By that time I had quit the local club and had started a mail-based organization called the "Prince Planet Foundation" reflecting my personal obsession with Japanese anime and manga of the 60s. I mailed out newsletters when I felt like it and corresponded with people who shared my interests and I amassed a prodigious collection of Prince Planet episodes which I then copied for everybody in the flipping world. Holy cow, did I get sick of Prince Planet.

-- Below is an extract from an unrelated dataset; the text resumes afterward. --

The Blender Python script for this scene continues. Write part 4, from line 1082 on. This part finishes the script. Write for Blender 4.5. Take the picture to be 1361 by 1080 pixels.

After six or eight months I got together with former C/FO member Lloyd C. and we started a brand new anime club with no newsletters, one-time-only dues, a tape library to prevent me from copying PROJECT A-KO all the time, and a total lack of rules, constitutions, officials, or any of the red-tape BS that so annoyed us with the C/FO. Also I was not going to haul my television any more. This new club - Anime-X - lasted for about ten years and formed the nucleus around which grew Anime Weekend Atlanta, which has lasted for 14 years as of this writing. I still see C/FO Atlanta members at AWA every year and it always astounds us how a club that started out with 5 people in somebody's basement watching a really terrible copy of GUNDAM III somehow became a convention of 10,000 people in a giant convention center. Well, as long as I don't have to haul my TV or copy PROJECT A-KO for anybody, it's all good.